See: 'I Came Alone : the stories of the Kindertransports', edited by Bertha Leverton and Shmuel Lowensohn (1990), pp. 320-321.
History note
Dorrith Sim (née Oppenheim) brought this serving spoon with her when she was evacuated from Germany on one of the Kindertransports in July 1939.
She says of her experiences:
'At one time I know we lived in a beautiful flat . . . After we left there, our accommodation became more limited and my parents explained to me that being Jewish we had to be very careful about what we did and said and where we went. A suitcase was always kept ready and packed for my father in case he would be sent away.
Then came the morning I arrived at school to find it wrecked, and men removing and destroying all they could lay their hands on, A man said to me: 'you'd better go home. It will be a long time before you're back here again.' It must have been about then that my Oma and Opa went off to Canada.

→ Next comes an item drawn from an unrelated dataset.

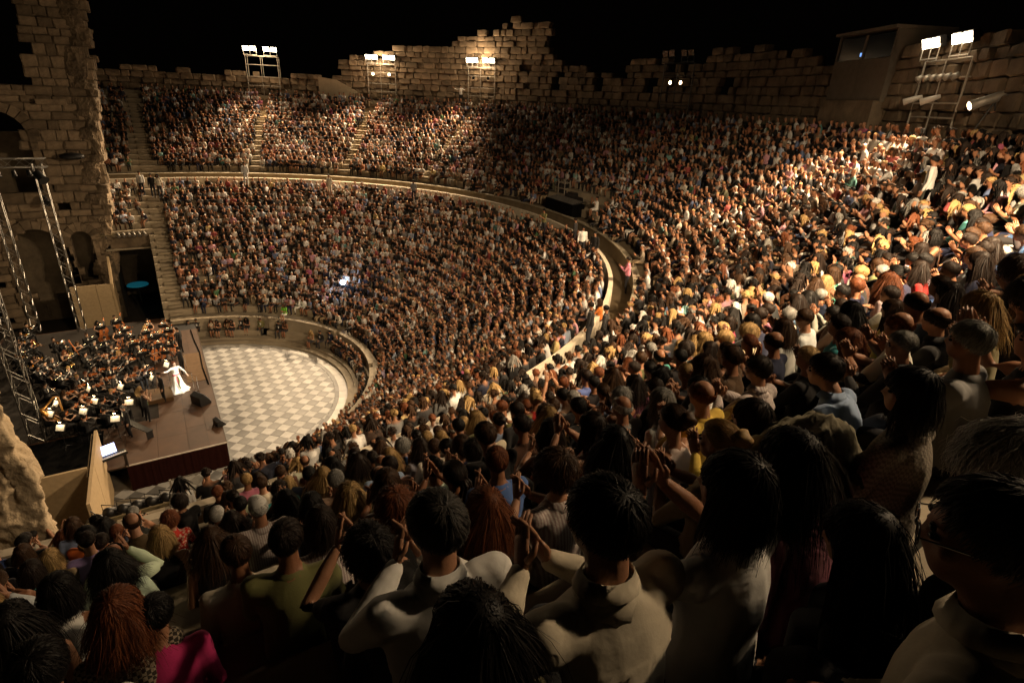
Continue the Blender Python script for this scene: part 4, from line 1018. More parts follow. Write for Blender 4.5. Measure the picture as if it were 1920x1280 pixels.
# head in the picture, pose, sex, head turn, sleeve, hair, hair colour, cloth colour, special cloth, label
HEROES = [
 (1612,1010,'lap','f',.2,'long','long','black','black',None,'person with long black hair and black clothes added to darken the gap beside the glasses',1.,{'hi':1,'depth':1.7}),  # added dark figure that hides a pale lit step
 (1850,1010,'lap','m',.40,'long','thin','grey','cream',None,'large dark haired head with glasses over an off white shirt, at the lower right corner',1.06,{'hi':1,'glasses':1,'depth':1.06,'dark':1}),
 (1885,880,'lap','f',.3,'long','curly','white','charcoal',None,'fluffy white haired head at the right edge above the big dark head',.98,{'hi':1}),
 (1705,735,'folded','f',.5,'long','bob','black','beige',KNIT,'person with black hair in a coarse grey beige knitted cardigan',1.03,{'hi':1}),
 (1815,640,'clap_chest','m',.25,'short','short','grey','grey',None,'grey haired person in a loose grey shirt with deep folds',1.04,{'hi':1}),
 (1688,648,'clap_chest','m',.4,'long','crop','grey','charcoal',None,'person with cropped grey hair and a dark jacket over a pale collar',1.,{'hi':1}),
 (1480,860,'lap','f',.2,'half','long','black','pink',mat('mauve_satin',(.42,.16,.22),.35,vary=.15,spec=.6,bump=.3,bscale=9),'person with long black hair in a shiny mauve satin top',1.03,{'hi':1}),
 (1375,915,'clap_high','f',.35,'short','bob','black','white',None,'person with black bobbed hair in a white t-shirt clapping with raised arms',1.08,{'hi':1}),
 (1130,975,'clap_chest','m',.12,'long','short','black','cream',None,'person with thick black hair in a creased cream shirt seen squarely from behind',1.15,{'hi':1}),
 (815,985,'clap_chest','m',.35,'long','short','grey','white',None,'person with wiry dark grey hair in a creased white shirt, clapping',1.18,{'hi':1,'dark':1}),
 (885,1180,'lap','f',.1,'half','long','black','black',FLORAL,'person with smooth black hair in a black floral dress low in front',1.,{'hi':1}),
 (690,1030,'clap_high','f',.1,'none','curly','black','black',None,'person with a mass of black curls and bare arms clapping beside the face',1.02,{'hi':1}),
 (1545,695,'lean','m',.3,'long','short','dark brown','light blue',None,'dark haired person leaning forward in a blue shirt',1.03,{'hi':1}),
 (1420,692,'clap_chest','m',.2,'long','short','dark brown','pink',STRIPE,'dark haired person in a pale pink striped shirt',1.02,{'hi':1}),
 (1345,828,'clap_chest','f',.1,'short','updo','blonde','beige',None,'blonde person with hair twisted up behind, beside the yellow collar',1.,{'hi':1}),
 (1408,785,'clap_chest','f',.25,'long','bob','dark brown','yellow',None,'person with dark brown bobbed hair and a yellow green collar',1.,{'hi':1}),
 (222,1145,'clap_low','f',-.25,'half','wavy','auburn','beige',CHECK,'person with wavy chestnut hair in a beige net weave top with dark dots',1.03,{'hi':1}),
 (292,1150,'lap','f',-.2,'long','short','black','magenta',None,'person in a bright magenta top next to the wavy chestnut hair',.92,{}),
 (110,1105,'lap','f',-.3,'none','bob','black','white',None,'person with black hair in a white tank top with bare shoulders',1.06,{'hi':1}),
 (60,1068,'lap','f',-.3,'short','bob','dark brown','turquoise',None,'dark haired person with a turquoise green top at the left edge',1.,{}),
 (190,1015,'clap_low','m',-.3,'short','short','dark brown','lilac',None,'person in a lilac shirt with short dark hair near the platform rail',1.03,{}),
 (318,972,'clap_low','f',.1,'short','curly','auburn','red',REDPR,'curly red haired person in a red and white leaf print top beside the rail',1.05,{}),
 (300,1005,'lap','f',.3,'none','bob','blonde','black',None,'blonde person with bare tanned back and shoulders below the red print top',1.05,{}),
 (395,1010,'lap','f',.0,'none','long','brown','black',None,'person with long straight brown hair over the bare back beside the dark stair',1.03,{}),
 (442,1035,'lap','m',.2,'short','short','brown','cream',None,'person with tousled sandy hair and a pale bag strap near the dark stair',1.03,{}),
 (75,1255,'lap','m',-.1,'short','short','black','white',None,'dark head over a crumpled white shirt at the bottom left corner',1.03,{'hi':1}),
 (22,1165,'lap','f',-.2,'none','long','black','black',None,'person with long black hair and one bare arm cut by the left edge',1.03,{}),
 (165,1022,'lap','f',-.2,'short','updo','blonde','charcoal',None,'blonde person with pinned up hair just behind the rail',1.,{}),
 (95,1045,'clap_low','f',-.3,'short','bob','blonde','beige',None,'person with light blonde bobbed hair behind the photographer',1.,{}),
 (910,952,'clap_chest','f',.0,'short','long','auburn','black',None,'person with very long reddish brown hair beside the white shirted clapper',1.03,{'hi':1}),
 (1165,762,'clap_chest','m',.2,'short','rim','white','grey',None,'balding person with white side hair in the middle of the dark rows',1.05,{}),
 (1755,600,'clap_chest','m',.3,'long','rim','dark brown','black',None,'bald brown head with a dark rim of hair left of the grey shirt',1.03,{'hi':1}),
 (1240,752,'lap','f',.1,'short','bob','grey','white',None,'person with a smooth grey bob and a white blouse',1.03,{}),
 (1308,728,'clap_chest','m',.2,'long','short','black','white',None,'black haired person in a bright white shirt right of the grey bob',1.03,{}),
 (1672,580,'clap_chest','f',.2,'short','long','brown','yellow',None,'person in a vivid yellow top among the right hand crowd',1.03,{}),
 (1425,590,'lean','f',.3,'half','short','dark brown','pink',None,'person in a coral pink top leaning forward in the brighter rows',1.05,{}),
 (1478,592,'clap_chest','m',.2,'short','short','grey','cream',None,'grey haired person with a cream collar behind the coral pink top',1.05,{}),
 (484,952,'clap_low','m',.0,'short','crop','white','grey',STRIPE,'person in a white cap and striped grey shirt near the bottom of the steps',1.08,{'cap':1}),
 (600,978,'lap','f',.2,'long','bob','dark brown','pink',STRIPE,'dark haired person in a pale striped blouse in the lower middle',1.03,{}),
 (716,868,'clap_low','m',.1,'short','rim','grey','light blue',None,'bald headed person in a pale blue shirt above the black curls',1.06,{}),
 (712,892,'lap','m',.1,'short','rim','dark brown','cream',None,'balding dark head just below the bald pale blue shirt',1.04,{}),
 (838,840,'lap','m',.2,'short','short','black','white',None,'black haired person in a clean white shirt in the lower middle rows',1.05,{}),
 (1040,880,'clap_chest','f',.3,'none','curly','brown','red',STRIPE,'person with a round mop of brown curls in the dark middle rows',1.03,{'hi':1}),
 (1110,800,'clap_high','f',.3,'none','bob','dark brown','red',REDPR,'person in a red patterned sleeveless top with bare raised arms',1.05,{}),
 (655,930,'lap','f',.1,'short','wavy','blonde','black',None,'person with bushy blonde hair left of the balding dark head',1.05,{}),
 (740,950,'lap','f',.1,'short','curly','auburn','black',None,'person with curly auburn hair in the dark lower middle',1.03,{}),
 (1450,640,'clap_chest','m',.3,'short','rim','dark brown','navy',None,'bald tanned head over a dark navy shirt in the middle right rows',1.05,{}),
 (1590,640,'lap','f',.2,'half','wavy','auburn','beige',None,'person with thick auburn hair right of the blue shirt',1.05,{'hi':1}),
 (1945,640,'clap_over','m',.4,'none','short','dark brown','black',None,'person with hands raised at the far right edge',1.05,{}),
 (540,905,'lap','f',.0,'short','bob','blonde','charcoal',None,'person with a neat blonde bob at the edge of the lower middle crowd',1.05,{}),
 (490,905,'lap','m',.0,'short','short','brown','cream',None,'brown haired person in a cream shirt next to the orchestra edge',1.05,{}),
]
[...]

We were in another house again. This time living with two elderly Jewish brothers and their sister. They had a shop set up in one room because by this time we were banned from visiting the shops in town. People knew to expect trouble that night and my mother had brought some Jewish children out of a Home to stay with us. The Nazis came in that night and knocked the shop about, pulling down all the cupboards with their contents. They took away valuables from my mother and father, including the cup for swimming which my mother had been so proud of. They did not take my mother away because of the children, but they took away my father. I remember how relieved and happy my mother was when he walked back into the house in the afternoon.
Then there was the task of getting me out of Germany to England. Early each morning my mother and I went to the Town Hall to see an important man called Herr Schmidt. Each day we went away empty handed and I cannot remember how often we called there until the morning when he finally produced the documents which allowed me to leave.

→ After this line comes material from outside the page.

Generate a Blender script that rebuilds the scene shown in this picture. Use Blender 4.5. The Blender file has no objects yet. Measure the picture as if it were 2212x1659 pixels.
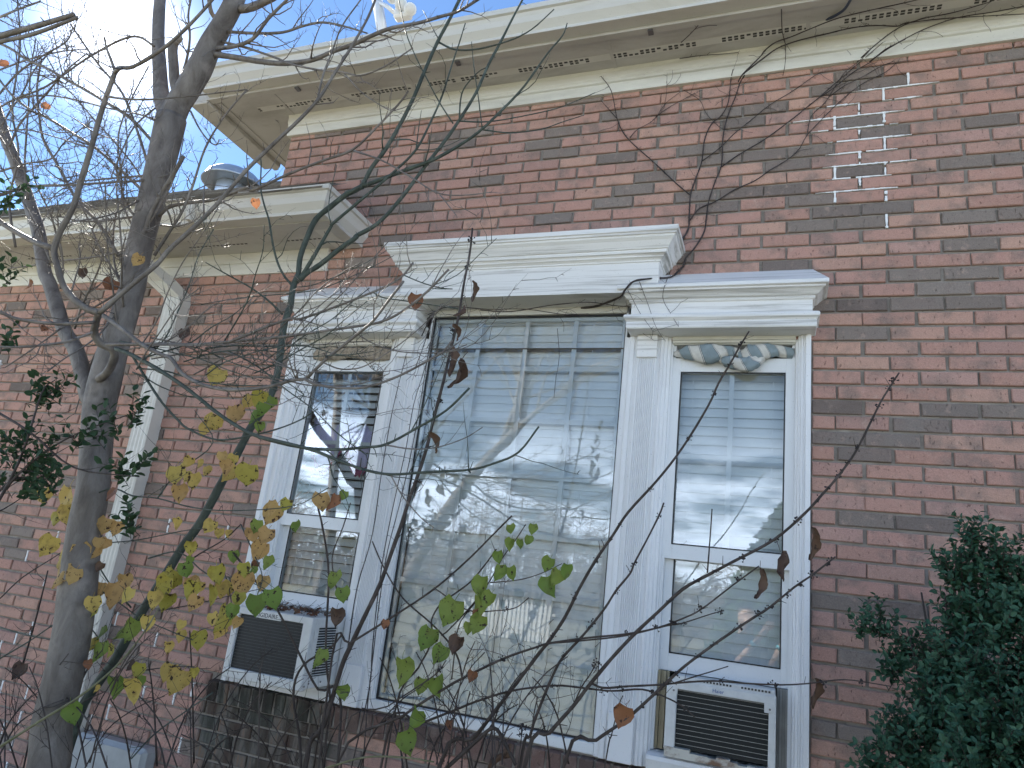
import bpy, bmesh, math, random
from mathutils import Vector, Matrix, noise
random.seed(7)
sc = bpy.context.scene
COL = sc.collection
# ------------------------------------------------------------------ camera
CAM = Vector((-0.203, -3.095, 1.6))
RIGHT = Vector((0.934, 0.338, 0.117)); FWD = Vector((-0.357, 0.896, 0.265)); UP = Vector((-0.015, -0.289, 0.957))
FWD.normalize(); RIGHT = (RIGHT - FWD*RIGHT.dot(FWD)).normalized(); UP = RIGHT.cross(FWD)
FPX = 1533.4           # focal length for a 2212 px wide picture
cd = bpy.data.cameras.new('camera'); cam = bpy.data.objects.new('camera', cd); COL.objects.link(cam)
m = Matrix((( RIGHT.x, UP.x, -FWD.x, CAM.x), (RIGHT.y, UP.y, -FWD.y, CAM.y), (RIGHT.z, UP.z, -FWD.z, CAM.z), (0, 0, 0, 1)))
cam.matrix_world = m
cd.sensor_width = 36.0; cd.lens = FPX/2212*36.0; cd.clip_start = 0.02; cd.clip_end = 2000
sc.camera = cam
# ------------------------------------------------------------------ sky, sun, exposure
SUNV = Vector((-0.709, 0.46, 0.534)).normalized()
w = bpy.data.worlds.new('World'); sc.world = w; w.use_nodes = True
nt = w.node_tree; nt.nodes.clear()
def N(t, ty, **kw):
    n = t.nodes.new(ty)
    for k, v in kw.items():
        if k in n.inputs and not hasattr(n, k): n.inputs[k].default_value = v
        else: setattr(n, k, v)
    return n
def MATH(t, op, a, b=None, clamp=False):
    n = t.nodes.new('ShaderNodeMath'); n.operation = op; n.use_clamp = clamp
    for i, x in enumerate((a, b)):
        if x is None: continue
        if isinstance(x, (int, float)): n.inputs[i].default_value = x
        else: t.links.new(x, n.inputs[i])
    return n.outputs[0]
def MIX(t, fac, a, b, mode='MIX'):
    n = t.nodes.new('ShaderNodeMix'); n.data_type = 'RGBA'; n.blend_type = mode
    for s, x in ((n.inputs[0], fac), (n.inputs[6], a), (n.inputs[7], b)):
        if isinstance(x, (int, float)): s.default_value = x
        elif isinstance(x, tuple): s.default_value = (*x, 1) if len(x) == 3 else x
        else: t.links.new(x, s)
    return n.outputs[2]
def RAMP(t, fac, stops, interp='LINEAR'):
    n = t.nodes.new('ShaderNodeValToRGB'); n.color_ramp.interpolation = interp
    e = n.color_ramp.elements
    while len(e) < len(stops): e.new(0.5)
    for el, (p, c) in zip(e, stops):
        el.position = p; el.color = (*c, 1) if isinstance(c, tuple) else (c, c, c, 1)
    t.links.new(fac, n.inputs[0]); return n.outputs[0]
def SSTEP(t, x, lo, hi):
    n = t.nodes.new('ShaderNodeMapRange'); n.interpolation_type = 'SMOOTHSTEP'
    t.links.new(x, n.inputs[0]); n.inputs[1].default_value = lo; n.inputs[2].default_value = hi
    return n.outputs[0]
sky = N(nt, 'ShaderNodeTexSky'); sky.sky_type = 'NISHITA'; sky.sun_disc = False
sky.sun_elevation = math.radians(32.28); sky.sun_rotation = math.radians(-57.05)
sky.altitude = 100; sky.air_density = 1.0; sky.dust_density = 0.0; sky.ozone_density = 5.0
tc = N(nt, 'ShaderNodeTexCoord'); sep = N(nt, 'ShaderNodeSeparateXYZ'); nt.links.new(tc.outputs['Generated'], sep.inputs[0])
zc = MATH(nt, 'ADD', MATH(nt, 'MAXIMUM', sep.outputs[2], 0.0), 0.16)
cmb = N(nt, 'ShaderNodeCombineXYZ')
nt.links.new(MATH(nt, 'DIVIDE', sep.outputs[0], zc), cmb.inputs[0]); nt.links.new(MATH(nt, 'DIVIDE', sep.outputs[1], zc), cmb.inputs[1])
nz = N(nt, 'ShaderNodeTexNoise'); nz.inputs['Scale'].default_value = 1.3; nz.inputs['Detail'].default_value = 7; nz.inputs['Roughness'].default_value = 0.56
nt.links.new(cmb.outputs[0], nz.inputs['Vector'])
cl = MATH(nt, 'MULTIPLY', SSTEP(nt, nz.outputs[0], 0.42, 0.58), SSTEP(nt, sep.outputs[2], 0.25, 0.13))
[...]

My parents got me ready for the journey. They tried to teach me some English. All I succeeded in learning was 'I want to go to the WC' and 'I have a handkerchief in my pocket'. Among my clothes they packed a box full of precious family photos, my own cutlery set to which I still cling, and as a remembrance of them, the toilet case, cloth and soap which my father had taken with him to the First World War, where I knew both my father and my Opa had won Iron Crosses.
I recall arriving at the railway station in Hamburg. I was carrying my toy dog Droll and my red leather shoulder bag. I dropped Droll underneath the train and a man climbed down and rescued him. We children boarded the train to get our places. Then I was sent off again to say farewell to my mother and father, I can see them to this day. They were standing in a corridor behind a barrier. I said my goodbyes and then walked back up the long corridor away from them into the train.'
'I Came Alone : the stories of the Kindertransports', edited by Bertha Leverton and Shmuel Lowensohn (1990), pp. 320-321
Dorrith went to live with foster parents in Edinburgh, Fred and Sophie Gallimore. She started the Scottish group of Kindertransport Kinder and other refugees and camp survivors. She managed the group until 1997.